Nel 1980 viene organizzato il primo meeting di CL, per iniziativa di una decina di militanti trentenni, «in una pizzeria di Rimini» (così Abbruzzese, Comunione e liberazione cit., p. 95). Nel 1983 Giussani viene creato monsignore da papa Giovanni Paolo II. Nel 1986 nasce la «Compagnia delle Opere», che dal 1993 prende il posto del Movimento Popolare («stremato dalle ambiguità e dalla durezza della lotta politica di quegli anni» [sito di CL]). Giussani muore nel 2005. Alla presidenza di CL lo sostituisce Julián Carrón.

Oggi CL è, vista da dentro (www.clonline.org), «un movimento ecclesiale il cui scopo è l’educazione cristiana matura dei propri aderenti e la collaborazione alla missione della Chiesa in tutti gli ambiti della società contemporanea»; vista da fuori (Gad Lerner, «La Repubblica», 28 agosto 2010), «una chiesa privata, ben sintonizzata con gli umori della destra italiana e dominata dall’affettuosa confidenza con banchieri e imprenditori». La Compagnia delle Opere è, vista da dentro, «un’associazione senza fini di lucro» che promuove «lo spirito di mutua collaborazione e assistenza per una migliore utilizzazione di risorse ed energie, per assistere l’inserimento di giovani e disoccupati nel mondo del lavoro, in continuità con la presenza sociale dei cattolici e alla luce degli insegnamenti del Magistero della Chiesa»; vista da fuori, è «una superlobby che vota a destra» (Enrico Arosio, La Confindustria di CL, in «L’Espresso», 26 maggio 2000).

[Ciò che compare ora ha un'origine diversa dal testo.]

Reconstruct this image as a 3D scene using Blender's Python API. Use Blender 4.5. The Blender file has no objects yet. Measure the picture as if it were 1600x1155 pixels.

Gli aderenti a CL o alla CDO, visti da dentro, sono «donne e uomini impegnati a vivere nel presente l’esperienza cristiana propria della Tradizione»; visti da fuori (Yahoo! Answers – Chi sono questi ciellini?), sono «come le piante carnivore: all’inizio presentano fiori con una corolla brillante e pistilli pieni di zucchero, poi, afferrata la preda, la imprigionano per digerirla meglio; se non ci riescono la sputano fuori, altrimenti… Buon appetito!». E il successo impressionante di CL e della CDO in Italia e nel mondo è, visto da dentro, il frutto dello zelo, della devozione e del personale disinteresse dei suoi aderenti; visto da fuori, è il prodotto dell’applicazione in ogni settore della vita associata del principio che sembra governare la Sanità lombarda: «Accontentiamoci. Continuiamo a piazza’ obbiettori de coscienza dappertutto, che a quelli je famo fa’ ccarriera, a quell’artri no, e va bbene così» (Corrado Guzzanti, alias don Florestano Pizzarro).